Conversely, I’d find an ending that would be in line with westerns or romance — which tend to end oddly similarly, with a ride into the sunset, only in one case the ride involves a horse — would be jarring in a thriller.

Lately I’ve been getting more annoyed with the unfiring Chekov’s Gun. I read a novel recently where this happened constantly, and it was both annoying and distracting — and unfortunately the story itself wasn’t great either. In one case, the author had a character vow that she would never, ever forget or forgive this awful thing this other character did… and then it was never mentioned again and the two characters ended the novel as best friends and roommates. It seems like something that pops up in self-pub thrillers a lot, and it may be an attempt to intentionally subvert the expectation of the trope a la realism — every lead doesn’t pan out, and every piece of evidence isn’t crucial IRL — but when it happens repeatedly without explanation it just seems sloppy.


So if you play DnD (and i’m assuming most of the writers do)–what’s the coolest thing you’ve done in your game?

for me, my tabaxi ranger (she’s a catra-inspired character) named Oncoming Storm (nicknamed Stormy and yes it’s a Doctor who reference) just became the captain of a spelljammer ship.

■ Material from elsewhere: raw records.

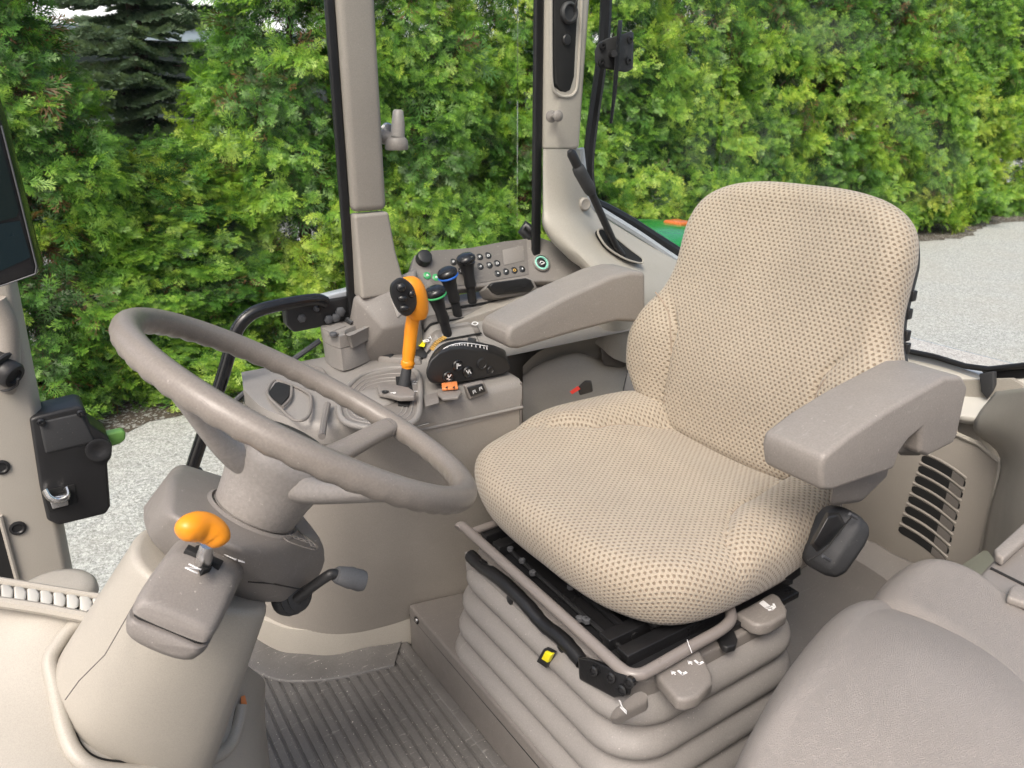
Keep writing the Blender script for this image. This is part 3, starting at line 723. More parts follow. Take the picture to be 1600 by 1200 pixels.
# rear run of the console, set back in a pocket beside the seat
m = MB(); m.patch([
 [P(817, 572, y=1.345), P(845, 548, y=1.345), P(900, 528, y=1.335), P(965, 512, y=1.33), P(1010, 505, y=1.33)],
 [P(817, 585, y=1.36), P(850, 565, y=1.375), P(900, 553, y=1.38), P(950, 560, y=1.375), P(1010, 570, y=1.37)],
 [P(817, 592, y=1.335), P(850, 573, y=1.34), P(900, 558, y=1.345), P(950, 572, y=1.34), P(1010, 580, y=1.33)],
 [P(817, 640, y=1.30), P(860, 640, y=1.305), P(900, 640, y=1.305), P(960, 640, y=1.30), P(1010, 640, y=1.30)],
 [P(817, 720, y=1.285), P(860, 720, y=1.29), P(900, 720, y=1.29), P(960, 720, y=1.28), P(1010, 720, y=1.28)],
 [P(817, 900, y=1.27), P(860, 900, y=1.27), P(900, 900, y=1.27), P(960, 900, y=1.26), P(1010, 900, y=1.26)]], 6, 6)
m.build('console_pocket', M['beige'], con)
rr = []
for y in (1.30, 1.33, 1.36, 1.39, 1.43, 1.47, 1.5): rr.append([V((x, y, zt(1.0, y) - .004 + (.012 if y < 1.34 else 0))) for x in (.815, .95, 1.1, 1.25)])
MB().loft(rr, closed=False).build('console_rear_top', M['taupe_light'], con)
MB().hull([P(938, 548, y=1.33), P(968, 548, y=1.33), P(968, 572, y=1.33), P(945, 572, y=1.33), P(990, 520, y=1.36), P(935, 535, y=1.36), P(990, 580, y=1.36)]).build('hinge_block', M['taupe_dark'], con, bevel=.004)

# ---- keypad panel at the back
kp = [(648, 398), (667, 393), (735, 388), (786, 378), (823, 372), (846, 371), (866, 378), (900, 398), (940, 432), (920, 440), (845, 440), (760, 447), (690, 456), (650, 452), (640, 425)]
def KP(u, v):                                # keypad plane leans back: y and z rise together
    d = ray(u, v); n = V((-.10, -.80, .59)); p0 = V((.90, 1.475, .757)); c = V((0, 0, CAMH))
    return c + d * ((p0 - c).dot(n) / d.dot(n))
kn = V((-.10, -.80, .59)).normalized(); kx = V((1, 0, 0)) - kn * kn.x; kx.normalize(); ky = kn.cross(kx)
pan = MB().prism([KP(u, v) for u, v in kp], -kn * .03).build('keypad_panel', M['taupe'], con, bevel=.004)
MB().prism([KP(u, v) + kn * .0004 for u, v in [(673, 392), (735, 388), (786, 378), (822, 374), (826, 429), (745, 443), (690, 450), (672, 440)]], kn * .0012).build('keypad_plate', M['taupe_dark'], pan)
MB().prism([KP(u, v) + kn * .001 for u, v in [(785, 391), (817, 384), (819, 408), (787, 415)]], kn * .0015).build('blank_plate', M['taupe'], pan, bevel=.0006)
blk = [(749, 402), (762, 400), (750, 417), (764, 415), (776, 412), (777, 428), (790, 425), (803, 423), (815, 421), (708, 410), (720, 424), (708, 427)]
blank = [(775, 398), (682, 408), (695, 408), (752, 433), (765, 431), (672, 444), (697, 443), (683, 424)]
def button(u, v, r, mat, name='key', h=.003, parent=None, ring=None):
    r *= 1.14
    o = KP(u, v); b = MB().lathe(o, kn, [(r, 0), (r, h * .7), (r * .85, h), (0, h)], 18).build(name, mat, parent or pan)
    return b, o + kn * (h + .0003)
rr_ = random.Random(3)
for i, (u, v) in enumerate(blk):
    b, o = button(u, v, .0074, M['black'], parent=pan)
    im = MB(); a = rr_.uniform(.0018, .003)
    pat = [[[(-a, -a), (-a, a), (a, a)], [(-a, 0), (a, 0)]], [[(-a, a * .3), (0, a), (a, a * .3), (a, -a), (-a, -a), (-a, a * .3)]], [[(-a, 0), (a, 0)], [(0, -a), (a, 0), (0, a)]]][i % 3]
    strokes(im, o, kx, ky, pat, .0011); im.build('key_symbol', M['amber'] if i == 7 else M['white'], b)
for u, v in blank: button(u, v, .0068, M['taupe'], 'blank_key', .0014)
for u, v in ((667, 431), (681, 434)):
    b, o = button(u, v, .0074, M['green_ring']); im = MB(); strokes(im, o, kx, ky, [[(-.003, -.002), (0, .003), (.003, -.002)], [(0, .003), (0, -.003)]], .0011); im.build('key_symbol', M['white'], b)
o = KP(661, 406); MB().lathe(o, kn, [(.0175, 0), (.0175, .012), (.0155, .019), (.012, .0205), (0, .0205)], 28).build('rotary_knob', M['black'], pan)
o = KP(845, 412); rd = MB().lathe(o, kn, [(.021, 0), (.021, .006), (.0185, .008), (.0175, .002), (0, .002)], 30).build('dial_bezel', M['taupe'], pan)
MB().lathe(o + kn * .001, kn, [(.0172, .001), (.0172, .0045), (.0135, .0055), (.0125, .002), (.0125, .001)], 30).build('dial_ring', M['mint'], rd)
MB().lathe(o + kn * .001, kn, [(.0115, .001), (.0115, .004), (.010, .005), (0, .005)], 24).build('dial_cap', M['black'], rd)
im = MB(); strokes(im, o + kn * .0065, kx, ky, [[(-.006, -.001), (-.003, .003), (.002, .002), (.006, -.002)], [(-.004, -.004), (.004, -.004)]], .0018); im.build('dial_symbol', M['white'], rd)
# black pull handle in its raised surround
ph = [(765, 447), (771, 441), (822, 434), (830, 437), (836, 448), (830, 455), (780, 460), (772, 456)]
def flatP(u, v, z): return P(u, v, z=z)
MB().prism([P(u + (u - 800) * .12, v + (v - 447) * .25 + 2, y=1.424) for u, v in ph], (0, .04, -.02)).build('pull_surround', M['taupe_light'], con, bevel=.004)
hb = MB().prism([P(u, v, y=1.414) for u, v in ph], (0, .016, -.006)).build('pull_handle', M['black'], con, bevel=.003)
MB().prism([P(u, v, y=1.4132) for u, v in [(786, 454), (797, 448), (812, 446), (822, 449), (812, 452), (800, 454)]], (0, .002, 0)).build('pull_recess', M['void'], hb)

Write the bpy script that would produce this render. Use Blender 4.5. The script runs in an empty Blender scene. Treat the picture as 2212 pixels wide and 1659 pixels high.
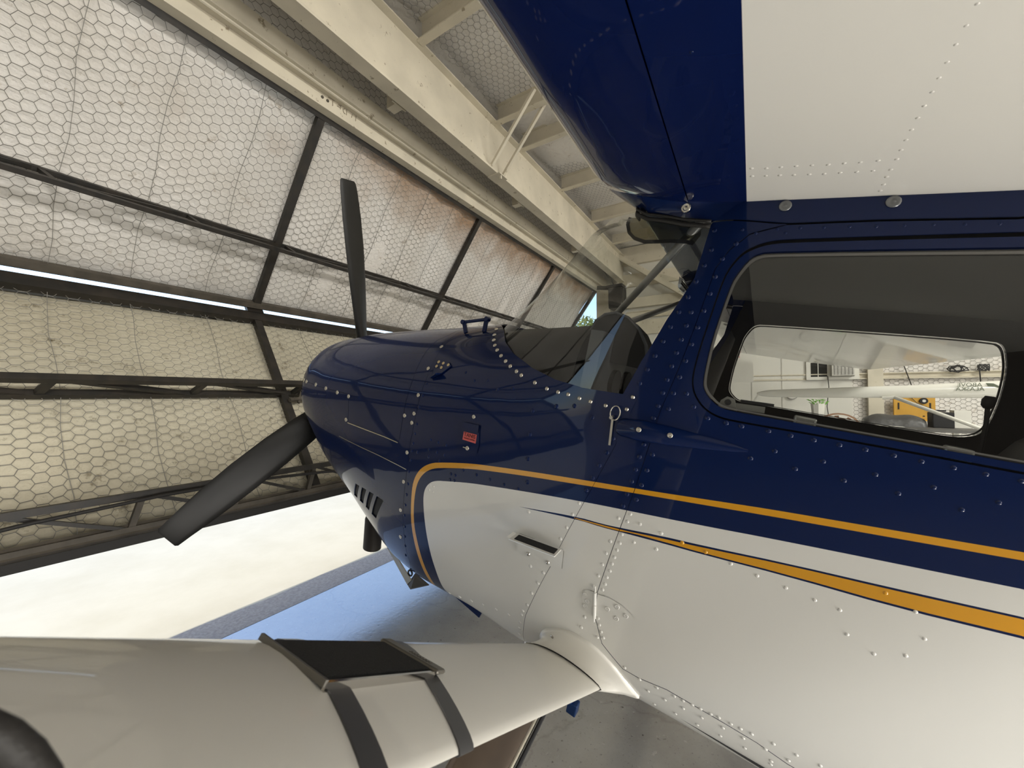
import bpy, bmesh, math, random
import numpy as np
from mathutils import Vector, Matrix
from mathutils.geometry import delaunay_2d_cdt
from bisect import bisect_right
random.seed(7)
SC = bpy.context.scene
COL = SC.collection
R = math.radians
# ------------------------------------------------------------------ camera, sky, sun, added fill lights, exposure
cam_d = bpy.data.cameras.new('camera'); cam = bpy.data.objects.new('camera', cam_d); COL.objects.link(cam)
AZ = R(32.2); PITCH = math.atan(22/834.0)
d0 = Vector((math.sin(AZ), -math.cos(AZ), 0)); fw = d0*math.cos(PITCH) + Vector((0, 0, 1))*math.sin(PITCH)
rt = Vector((-math.cos(AZ), -math.sin(AZ), 0)); upv = rt.cross(fw)
M = Matrix((rt, upv, -fw)).transposed().to_4x4(); M.translation = Vector((0, 0, 1.5))
cam.matrix_world = M
cam_d.sensor_fit = 'HORIZONTAL'; cam_d.sensor_width = 36; cam_d.lens = 834/2212*36; cam_d.clip_start = .01; cam_d.clip_end = 500
cam_d.dof.use_dof = True; cam_d.dof.focus_distance = 1.8; cam_d.dof.aperture_fstop = 6.8
SC.camera = cam
world = bpy.data.worlds.new('sky'); SC.world = world; world.use_nodes = True
wn = world.node_tree; sky = wn.nodes.new('ShaderNodeTexSky'); sky.sky_type = 'NISHITA'; sky.sun_disc = False
sky.sun_elevation = R(62); sky.sun_rotation = R(75); sky.air_density = 1.0; sky.dust_density = .6; sky.ozone_density = 1.5
bgn = wn.nodes['Background']; wn.links.new(sky.outputs[0], bgn.inputs[0]); bgn.inputs[1].default_value = 0.38
sun_d = bpy.data.lights.new('sun', 'SUN'); sun = bpy.data.objects.new('sun', sun_d); COL.objects.link(sun)
sun_d.energy = 3.1; sun_d.angle = R(.53); sun_d.color = (1, .95, .86)
sdir = Vector((.455, .12, 1.0)).normalized()          # towards the sun
sun.rotation_euler = sdir.to_track_quat('Z', 'Y').to_euler()
def area(name, loc, target, size, size_y, energy, col):
    l = bpy.data.lights.new(name, 'AREA'); o = bpy.data.objects.new(name, l); COL.objects.link(o)
    l.shape = 'RECTANGLE'; l.size = size; l.size_y = size_y; l.energy = energy; l.color = col
    o.location = loc; o.rotation_euler = (Vector(target)-Vector(loc)).to_track_quat('-Z', 'Y').to_euler()
    return o
for args in [((-4.8, 2.0, 4.5), (-3.0, 1.0, 0), 3, 1.5, 600, (1, 0.98, 0.94)), ((-4.8, -4.5, 4.5), (-3, -4, 0), 3, 1.5, 500, (1, 0.98, 0.94)), ((-8.8, 1.0, 1.7), (0, 1, 1.6), 5, 2.2, 280, (1, 0.98, 0.95)), ((-1.75, -0.88, 0.15), (-0.3, -0.4, 1.95), 0.8, 0.4, 46, (1, 0.96, 0.9))]: area('added_fill_light', *args)  # unseen fill lights, added to brighten the interior, fuselage side and wing underside
vs = SC.view_settings; vs.view_transform = 'Standard'; vs.look = 'None'; vs.exposure = 0; vs.gamma = 1; vs.use_curve_mapping = False

# ------------------------------------------------------------------ materials
def newmat(name):
    m = bpy.data.materials.new(name); m.use_nodes = True
    return m, m.node_tree, m.node_tree.nodes['Principled BSDF']
def mat(name, col, rough=.5, metal=0, coat=0, noise=0, nscale=8, bump=0, bscale=40, bdist=.01, spec=.5, col2=None, ior=1.5, detail=4):
    m, nt, p = newmat(name)
    p.inputs['Base Color'].default_value = (*col, 1); p.inputs['Roughness'].default_value = rough
    p.inputs['Metallic'].default_value = metal; p.inputs['Coat Weight'].default_value = coat; p.inputs['Coat Roughness'].default_value = .03
    p.inputs['Specular IOR Level'].default_value = spec; p.inputs['IOR'].default_value = ior
    tc = nt.nodes.new('ShaderNodeTexCoord')
    if noise:
        n = nt.nodes.new('ShaderNodeTexNoise'); n.inputs['Scale'].default_value = nscale; n.inputs['Detail'].default_value = detail
        nt.links.new(tc.outputs['Object'], n.inputs['Vector'])
        r = nt.nodes.new('ShaderNodeValToRGB'); r.color_ramp.elements[0].position = .35; r.color_ramp.elements[1].position = .65
        c2 = col2 or tuple(c*(1-noise) for c in col)
        r.color_ramp.elements[0].color = (*c2, 1); r.color_ramp.elements[1].color = (*col, 1)
        nt.links.new(n.outputs['Fac'], r.inputs['Fac']); nt.links.new(r.outputs['Color'], p.inputs['Base Color'])
    if bump:
        n = nt.nodes.new('ShaderNodeTexNoise'); n.inputs['Scale'].default_value = bscale; n.inputs['Detail'].default_value = 2
        nt.links.new(tc.outputs['Object'], n.inputs['Vector'])
        b = nt.nodes.new('ShaderNodeBump'); b.inputs['Strength'].default_value = bump; b.inputs['Distance'].default_value = bdist
        nt.links.new(n.outputs['Fac'], b.inputs['Height']); nt.links.new(b.outputs['Normal'], p.inputs['Normal'])
        if coat: nt.links.new(b.outputs['Normal'], p.inputs['Coat Normal'])
    return m
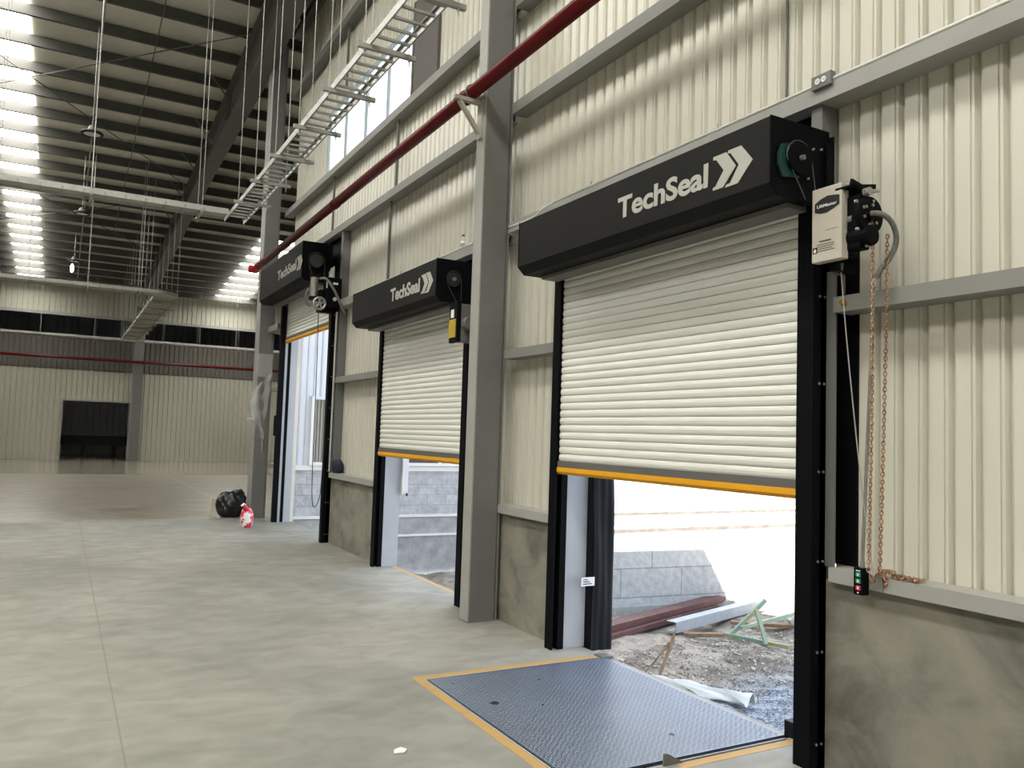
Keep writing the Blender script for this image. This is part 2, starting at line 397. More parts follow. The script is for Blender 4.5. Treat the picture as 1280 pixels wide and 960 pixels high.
# ---------------------------------------------------------------- floor, roof, shell
px0, px1, py0, py1 = 2.175, 3.60, 3.225, 4.965      # leveller plate
mb = MB()
def slab(x0, x1, y0, y1, z=0, t=.15): mb.box(x0, x1, y0, y1, z-t, z)
slab(-30, px0, -12, 46); slab(px0, OX, -12, py0); slab(px0, OX, py1, RY+.12); slab(px0, OX, RY+.12, 46); slab(OX, 22, RY+.12, 46)
struct('floor', mb, 'floor')
mb = MB(); mb.box(px0, px1, py0, py1, -.4, -.14)
struct('trim_6', mb, 'black')
mb = MB()
def roofseg(x0, x1, y0, y1, t=.06, dz=0):
    mb.add([(x0,y0,zs(y0)+dz),(x1,y0,zs(y0)+dz),(x1,y1,zs(y1)+dz),(x0,y1,zs(y1)+dz),(x0,y0,zs(y0)+dz+t),(x1,y0,zs(y0)+dz+t),(x1,y1,zs(y1)+dz+t),(x0,y1,zs(y1)+dz+t)],
           [(3,2,1,0),(4,5,6,7),(0,1,5,4),(1,2,6,5),(2,3,7,6),(3,0,4,7)])
roofseg(-30, OX+.05, -12, RY); roofseg(-30, 22, RY, 39.6)
struct('ceiling', mb, 'roof')
mb = MB(); mb.box(-30, 22, 39.6, 46, 6.9, 7.0)
struct('trim_7', mb, 'darkroom')
for i, (a, b, c, d) in enumerate(((-1.88, -.97, 9.02, 38.6), (5.85, 7.3, 28.6, 38.6), (-9.5, -8.3, -10, 14), (-2.25, -.97, -11, 9.0))):  # last two strips are unseen, added to brighten the near wall
    mb = MB(); roofseg(a, b, c, d, .012, -.02)
    struct('window_%d' % (4+i), mb, 'skylight')
# side and rear walls that close the hall
mb = MB(); corr(mb, -12, 46, 0, 12, -30, .1, sgn=-1, pitch=.6); struct('wall_left', mb, 'beige')
mb = MB(); corr(mb, -30, OX, 0, 12, -12, .1, axis='x', sgn=-1, pitch=.6); struct('wall_near', mb, 'beige')
mb = MB(); mb.box(22, 22.1, RY, 46, GZ, 10); struct('wall_side', mb, 'beige')
# far wall: pale partition with an opening, dull liner above, open strip, pale fascia
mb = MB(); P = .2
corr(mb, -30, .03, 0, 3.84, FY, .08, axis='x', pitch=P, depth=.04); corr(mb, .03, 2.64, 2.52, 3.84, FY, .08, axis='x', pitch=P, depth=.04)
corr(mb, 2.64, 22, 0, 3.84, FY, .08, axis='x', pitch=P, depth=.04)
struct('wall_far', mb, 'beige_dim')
mb = MB(); corr(mb, -30, 22, 3.84, 5.2, FY+.5, .08, axis='x', pitch=P, depth=.04); mb.box(-30, 22, FY, FY+.5, 3.80, 3.84)
struct('wall_upper', mb, 'midclad')
mb = MB(); corr(mb, -30, 22, 6.2, 7.5, FY+.1, .08, axis='x', pitch=P, depth=.04)
struct('wall_fascia', mb, 'beige_dim')
mb = MB(); mb.box(-30, 22, FY-.02, FY+.14, 6.08, 6.2); struct('trim_8', mb, 'greyl')
mb = MB(); corr(mb, -30, 22, 0, 7.2, 45.5, .1, axis='x', pitch=.3, depth=.05); struct('wall_beyond', mb, 'darkroom')
mb = MB(); mb.box(-.02, .06, FY-.05, FY+.12, 0, 2.55); mb.box(2.58, 2.66, FY-.05, FY+.12, 0, 2.55); mb.box(.06, 2.58, FY-.05, FY+.12, 2.49, 2.55)
struct('door_1', mb, 'greyl')

# low dark ledge and sloping rail in the room beyond the far doorway
mb = MB(); mb.box(-.6, 3.4, 42.0, 42.6, .55, 1.0)
for x in (-.4, .9, 2.2, 3.2): mb.box(x, x+.15, 42.1, 42.5, 0, .55)
t = obj('loading_ledge', mb, 'ink', origin=(1.4, 42.3, 0)); tag(t, 'low dark ledge on short legs seen through the far doorway', 'ledge')

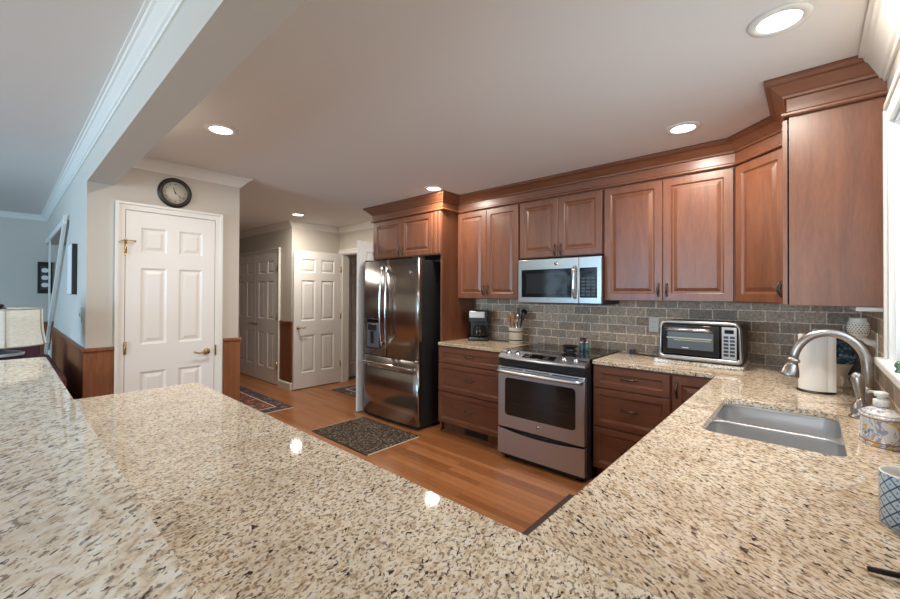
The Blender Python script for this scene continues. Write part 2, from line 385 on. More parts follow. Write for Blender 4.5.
def casing(mb, x0, x1, zt, y, w=.058, t=.030):
    pr = [(0, 0), (0, -t), (w*.3, -t*.9), (w*.4, -t*.55), (w, -t*.4), (w, 0)]
    # flat legs with a stepped face
    for a, b in ((x0-w, x0), (x1, x1+w)):
        out = a if a < x0 else b
        mb.box(a, b, y-t*.6, y, 0, zt+w); 
        mb.box(min(out, out+(.018 if a < x0 else -.018)), max(out, out+(.018 if a < x0 else -.018)), y-t, y-t*.6, 0, zt+w)
    mb.box(x0, x1, y-t*.6, y, zt, zt+w); mb.box(x0-w+.018, x1+w-.018, y-t, y-t*.6, zt+w-.018, zt+w)
    return mb
# pantry door: local x runs along -y of the world?  the wall faces +X: rz=+90deg maps local x->+Y, local -y->+X
d = thing('door_1', 'closed white six-panel pantry door with brass lever under the clock', 'door', (PX, .63, 0), PI/2, kind='structure')
six_panel(MB(), .625).build('door_slab', door_white, d, (0, .0015, .012))
casing(MB(), -.004, .629, 2.037, 0).build('door_casing', trim_white, d)
lever(d, .565, .90, -.022, -1); hinges(d, .0, -.022, (.98,))
MB().box(.631, .642, -.024, -.016, .86, .95).build('strike_plate', brass, d)
mb = MB().cyl((0, -.03, 1.70), (0, -.03, 1.80), .006, n=10); mb.tube([(-.045, -.035, 1.785), (-.02, -.045, 1.797), (.03, -.045, 1.80), (.055, -.040, 1.797)], .004, 8); mb.ball((.055, -.04, 1.797), .008); mb.box(-.009, .009, -.026, -.018, 1.69, 1.81)
mb.build('hinge', brass, d)['label'] = 'brass hinge with a flip-out door stop'
# closet double doors
d = thing('door_2', 'pair of closed white six-panel closet doors at the end of the hall', 'door', (-7.50, 2.855, 0), 0, kind='structure')
for k in (0, 1):
    sl = six_panel(MB(), .775).build('door_slab', door_white, d, (k*.785, .0015, .012)); lever(sl, .72 if k == 0 else .055, .89, -.018, -1 if k == 0 else 1)
casing(MB(), -.005, 1.565, 2.037, 0).build('door_casing', trim_white, d); hinges(d, 1.562, -.02, (.30, 1.05, 1.78))
# double doorway of the range wall, both leaves open towards the viewer
d = thing('door_3', 'open white six-panel door standing against the hall wall', 'door', (-5.475, 3.64, 0), -PI/2, kind='structure')
sl = six_panel(MB(), .785).build('door_slab', door_white, d, (0, 0, .012)); 
M = Matrix.Identity(4)
mb = MB(); x = .72
mb.lathe([(.026, 0), (.026, .004), (.020, .010), (.011, .014), (.010, .040), (.013, .046), (.010, .052)], (x, -.018, .90), 18, (0, -1, 0))
mb.tube([(x, -.06, .90), (x-.03, -.062, .904), (x-.065, -.062, .896), (x-.105, -.06, .91)], [.009, .008, .007, .007], 10); mb.build('door_handle', brass, d)
hinges(d, 0.0, -.02, (.30, 1.05, 1.78))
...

I was always incredibly partial to my Very Bad Ranger. See, this Ranger had a Dad who was famous throughout the land for being an amazing Ranger. Dad was average with a bow, but his woodcraft was unmatched. He could track a quarry down a stone road in the rain, and his animal companions were loyal and many. But his son didn’t learn any of those tricks. Despite wanting to continue in his father’s legacy, he wasn’t very bright, and Dad refused to teach him any woodcraft. Son learned how to use a bow kind of okay, but without Dad’s guidance, he was only average at tracking. The Son felt both pressure to live up to the image of Dad’s reputation, and yet the rejection that came from his Dad seemingly actively avoiding even using his skills while his Son was around. How do you continue a legacy if you don’t know how? And why would you even want to?

The day came when Dad died, and then his secret was revealed. See, Dad didn’t really have all that much skill at being a Ranger. He was an alright shot, and he could track as well as anyone who’d spent a little time in the woods. However, what he did have was a magic amulet that allowed him to talk to beasts, and the Charisma to form an instant rapport with them. His woodcraft skill stemmed directly from that. He could talk to birds, ask them which way his target went. He could ask chipmunks and other forest creatures which berries were poisonous. And as soon as the younger Ranger touched the amulet, as long as he kept touching it, he had the power to communicate with animals now, too.

The thing is, the Son still truly was not the sharpest crayon in the box. He didn’t quite realize that the amulet was the source of his skill — he just thought the overall skill transferred, or whatever, ghost stuff, he guessed. And if he wasn’t touching his amulet, all of a sudden that force ghost style feeling that came over him when he tracked — and the little bird voices would hover near him, tweeting “this way,” —  vanished. However, more worryingly, if he wasn’t touching his amulet, his loyal bear bud was literally just a wild bear within biting distance of the entire party.

I feel like this is an example of an acceptable cliffhanger in fantasy fiction.